Berlinale: Dora or The Sexual Neuroses of Our Parents

Dora oder Die sexuellen Neurosen unserer Eltern
Directed by Stina Werenfels

Starring Victoria Schulz, Jenny Schily, Lars Eidinger and Urs Jucker

by Laura Patricia Jones

Eighteen – an age of sexual enlightenment often portrayed vivaciously with post-prom lovemaking and awkward scenes in cars. But Dora or The Sexual Neuroses of Our Parents is a difficult watch. 18-year-old Dora is blossoming and sexually curious, she is also mentally handicapped. After following an unsuspecting man into a subway toilet, they embark on a practically abusive sexual relationship that leaves her pregnant.

This kind of subject matter is a difficult feat in itself, and at times Stina Werenfels’s script becomes farcical. The cast is strong and the film remains well acted throughout, but some scenes just stray too far into the realms of the absurd. In Dora’s first sexual encounter with Peter, we are subjected to what looks like an uncomfortable and vivid rape scene which makes it even more of an uncomfortable watch as their relationship develops into one of consented sexual exchange. Scenes such as Dora wanting to be married and Peter handing her a key ring off his car keys, as well as an attempted three-way while she is heavily pregnant, were a mixture of upsetting meets borderline cringe. Peter with his suaveness, BMW, heavy smoking and attraction to seedy bars, is the stereotypical ‘bad boy’ – Werenfel couldn’t have made it anymore obvious if she stuck a pair of horns on his head.  But, there are moments particularly towards the end where he shows small signs of empathy to make the plot more bearable.
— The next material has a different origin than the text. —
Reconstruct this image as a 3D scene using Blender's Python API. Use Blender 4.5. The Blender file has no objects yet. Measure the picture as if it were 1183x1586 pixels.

This aside, one of the major flaws is that Dora’s parents don’t really demonstrate any kind of ‘sexual neuroses’.  They, like any parents, are just uncomfortable about their disabled child being in an abusive sexual relationship with a prized misogynist. The opening and closing scenes attempt an art house style approach with stylised montage, but this doesn’t really work as the theme doesn’t hold strong throughout. Dora is predominantly an exploration of motherhood and relationships, but dealing with sensitive issues such as learning difficulties, sexual abuse, abortion and pregnancy prove problematic as it doesn’t address these issues with the correct level of empathy and respect.  Attempting to take on such a plot shouldn’t be without credit, but these 90 minutes of cringe worthy chaos requires a strong stomach.